Pulled dough štruklji were initially cooked by girls returning from the household school in Tomaj, after 1920. These štrukljji were filled with cherries, apples, cottage cheese or chestnut and they were baked. But they preferred sour dough štruklji. Some housewives cooked štruklji with potato dough and filled them with grated fruit and breadcrumbs or with a meat filling. All the cooked štruklji, except the meat ones, were thickened with fried butter and sprinkled with sugar and roasted breadcrumbs.
Pastries
Pastries were part of the festive cuisine. Sweet fruit cakes made from plums and prunes, and sweet (fine) bread were the “cheap” pastries. Under the influence of the girls returning from the Tomaj household school, confectionery also found its place in Brda cuisine, where previously only potica (“hubance”) and leavened “šarklji” (“kuglofi”) with walnut kernels, raisins or chocolate had been known.

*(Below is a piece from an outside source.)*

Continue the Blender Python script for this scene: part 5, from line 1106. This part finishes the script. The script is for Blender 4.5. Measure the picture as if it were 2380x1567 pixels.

Potica, baked in a bread oven or on a hearth under a cake cover, was round in shape. Potica was baked in the shape of a loaf when kitchen-ranges came into use. The dough had to be golden yellow, with lots of eggs and as light as possible, so it had to be kneaded for a long time. A good potica had to have a rich filling, the best being walnuts with roasted breadcrumbs, raisins, honey or sugar, brandy or nutmeg, pine nuts, and some even had a little black pepper. In autumn, chestnut cake was also baked with a filling of mashed cooked chestnuts, egg yolks or eggs, butter, sugar and cinnamon. At the beginning of the century, only skilled cooks also made puff pastry potica called “šfojada”. The filling consisted of pine nuts, raisins, dried fruit and other ingredients. A glass of “rbula” (Rebula) always went well with the sweet potica.